First of all, we’ll provide packages for the plugins and add them to the puppet modules.

Many myths and legends surround the naming of the wrecking ball plug-in. I’ll let you in on a little secret: The most likely reason is probably, that when you have problems with your VMWare infrastructure it’s like a wrecking ball. Your applications are taken down one-by-one. The wrecking ball plug-in offers status checks to prevent some of these problems. Well, and the name fits Foreman’s construction theme.

Our plan to improve the plug-in is by subscribing to an event stream offered by the vSphere API so that all status data can actually be displayed in real time. Right now it just polls the API and stores the data in Foreman’s database for fast access. Maybe this technique could even replace virt-who in the future. It would definitely reduce the setup and operational efforts for users. Let’s see.

Wow, thank you so much. I love all of them. If you find time to send Rescue into core, I will happily review and test. This is super useful.

Hi Timo,

excellent work. Thank you very much!!! Would love to see the Distributed Lock Manager, Rescue and Wreckingball as a Foreman Core feature.

If I remember correctly, there was a discussion some month ago in which case a functionality should be a Core feature and which should be a separate plugin. In case of these three plugins, I think they are all very customer-centric and a lot of users are having the same issue.

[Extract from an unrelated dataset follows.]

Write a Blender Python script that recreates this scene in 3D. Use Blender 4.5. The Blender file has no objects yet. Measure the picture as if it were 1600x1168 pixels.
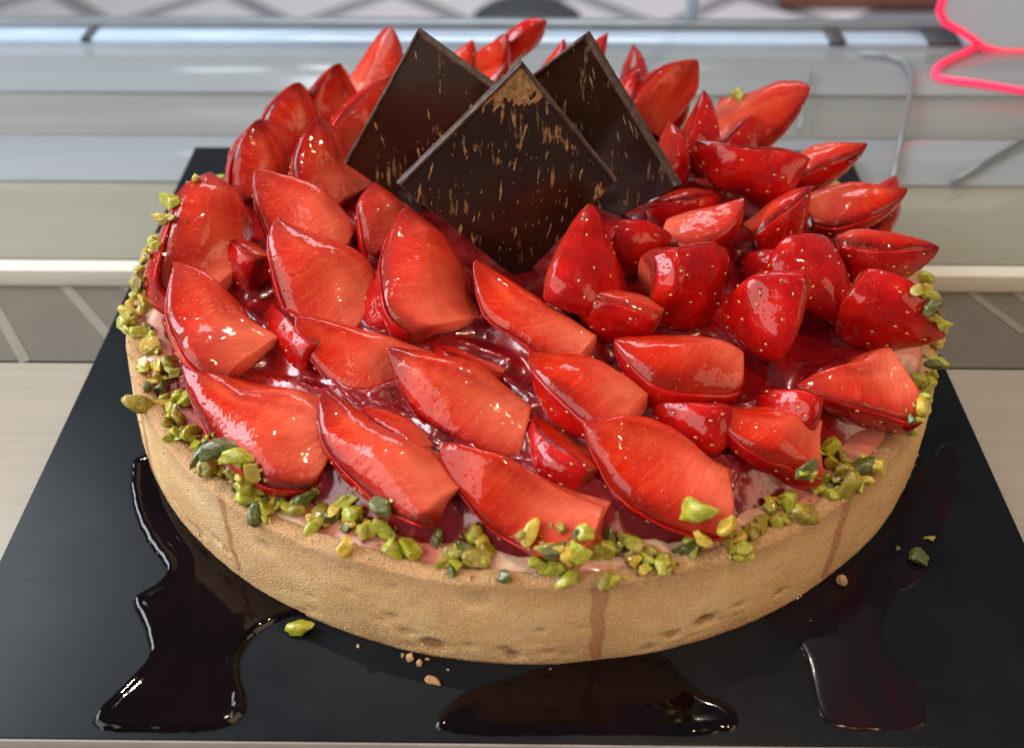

What’s your opinion? Why should be that great functionality “only” a plugin? Wouldnt’ it be better to add it to Core so thats better integrated, less pain with updates, etc.

Best regards,
Bernhard

I think having these features as a plug-in or in the core has both benefits and downsides. When speaking of pain with updates, do you mean the pain that I have when adapting the plugins to core changes or do you think this is painful for users? Ideally, a user would just run yum update -y and the update would be complete. If we keep the code as plugins, we can more easily ship fixes or features for older Foreman versions. And when we develop a new feature, it’s easier to get it into our production setup. If the feature would need to get in core first, we’d have to wait for a new core release before we can use the feature or patch our systems manually (even more).
Rescue is probably pretty complete, so I’d be happy to have it in core. Both wrecking ball and DLM still need some polishing. They work well, but DLM, for example, needs a proper UI before I’d accept this in core.

So, yes for rescue. Not yet for the rest of the plug-ins.

Timo

With “pain” I mean, that some plugins, especially plugins which are not maintained in a very good manner, doesn’t work out of the box. I think that such enhancements like the rescue plugin or wrecking ball plugin should be part of foreman as it “extends” the functionality without introducing a completely new technology which should be a plugin like foreman_ansible, or foreman_hooks.